Challenge =
Count how many lines contain the word "scene". Respond with the number alone.

Source excerpt =

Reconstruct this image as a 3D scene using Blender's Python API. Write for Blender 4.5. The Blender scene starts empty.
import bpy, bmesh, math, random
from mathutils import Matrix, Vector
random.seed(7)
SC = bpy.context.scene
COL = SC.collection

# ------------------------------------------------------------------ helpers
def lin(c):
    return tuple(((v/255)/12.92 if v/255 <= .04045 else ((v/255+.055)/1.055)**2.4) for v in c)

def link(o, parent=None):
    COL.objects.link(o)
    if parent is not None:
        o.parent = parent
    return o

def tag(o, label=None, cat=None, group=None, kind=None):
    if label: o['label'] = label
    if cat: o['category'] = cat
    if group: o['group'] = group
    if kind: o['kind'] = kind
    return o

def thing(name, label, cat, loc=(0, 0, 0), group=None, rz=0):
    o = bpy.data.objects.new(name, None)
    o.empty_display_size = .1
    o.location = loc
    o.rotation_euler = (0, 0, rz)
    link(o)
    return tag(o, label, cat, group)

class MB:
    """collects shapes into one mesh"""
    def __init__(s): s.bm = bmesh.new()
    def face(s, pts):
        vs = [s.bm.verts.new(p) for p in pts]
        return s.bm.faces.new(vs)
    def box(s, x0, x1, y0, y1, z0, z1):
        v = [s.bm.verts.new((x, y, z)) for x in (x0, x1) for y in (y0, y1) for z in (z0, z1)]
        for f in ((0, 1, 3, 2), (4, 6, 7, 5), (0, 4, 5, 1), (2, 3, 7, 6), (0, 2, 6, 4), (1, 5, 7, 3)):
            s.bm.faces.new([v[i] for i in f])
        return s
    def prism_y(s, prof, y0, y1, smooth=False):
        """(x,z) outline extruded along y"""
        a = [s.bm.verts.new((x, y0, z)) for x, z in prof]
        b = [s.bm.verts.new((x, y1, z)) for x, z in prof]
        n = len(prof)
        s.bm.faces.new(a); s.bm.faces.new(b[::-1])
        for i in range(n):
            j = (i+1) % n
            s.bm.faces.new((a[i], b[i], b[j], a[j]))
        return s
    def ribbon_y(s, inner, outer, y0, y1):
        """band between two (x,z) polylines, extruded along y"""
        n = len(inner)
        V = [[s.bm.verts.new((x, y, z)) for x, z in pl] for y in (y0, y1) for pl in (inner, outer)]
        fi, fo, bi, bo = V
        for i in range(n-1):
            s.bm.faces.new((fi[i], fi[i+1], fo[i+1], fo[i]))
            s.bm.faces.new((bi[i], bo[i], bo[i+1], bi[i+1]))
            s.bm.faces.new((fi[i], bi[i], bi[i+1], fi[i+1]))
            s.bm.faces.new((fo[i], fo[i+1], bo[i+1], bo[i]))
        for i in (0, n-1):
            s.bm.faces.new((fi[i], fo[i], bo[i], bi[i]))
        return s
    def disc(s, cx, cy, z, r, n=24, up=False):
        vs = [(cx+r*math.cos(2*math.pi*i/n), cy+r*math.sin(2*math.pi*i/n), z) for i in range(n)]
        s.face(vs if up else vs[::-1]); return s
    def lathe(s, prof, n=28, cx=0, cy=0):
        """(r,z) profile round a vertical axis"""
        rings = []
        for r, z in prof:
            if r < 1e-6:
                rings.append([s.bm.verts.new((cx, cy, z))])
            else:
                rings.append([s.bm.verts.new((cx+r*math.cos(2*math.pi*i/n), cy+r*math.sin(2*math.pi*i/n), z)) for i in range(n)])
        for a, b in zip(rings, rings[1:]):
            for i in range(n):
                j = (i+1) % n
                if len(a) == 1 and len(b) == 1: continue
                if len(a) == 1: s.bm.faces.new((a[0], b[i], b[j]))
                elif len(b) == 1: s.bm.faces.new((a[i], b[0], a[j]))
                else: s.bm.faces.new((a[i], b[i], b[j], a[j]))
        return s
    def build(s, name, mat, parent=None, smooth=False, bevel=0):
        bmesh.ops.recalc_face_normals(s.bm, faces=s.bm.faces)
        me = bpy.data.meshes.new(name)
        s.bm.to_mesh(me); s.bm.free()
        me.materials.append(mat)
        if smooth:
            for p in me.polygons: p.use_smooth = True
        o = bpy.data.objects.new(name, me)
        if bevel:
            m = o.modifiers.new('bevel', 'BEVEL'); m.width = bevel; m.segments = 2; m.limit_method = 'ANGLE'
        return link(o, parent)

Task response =
2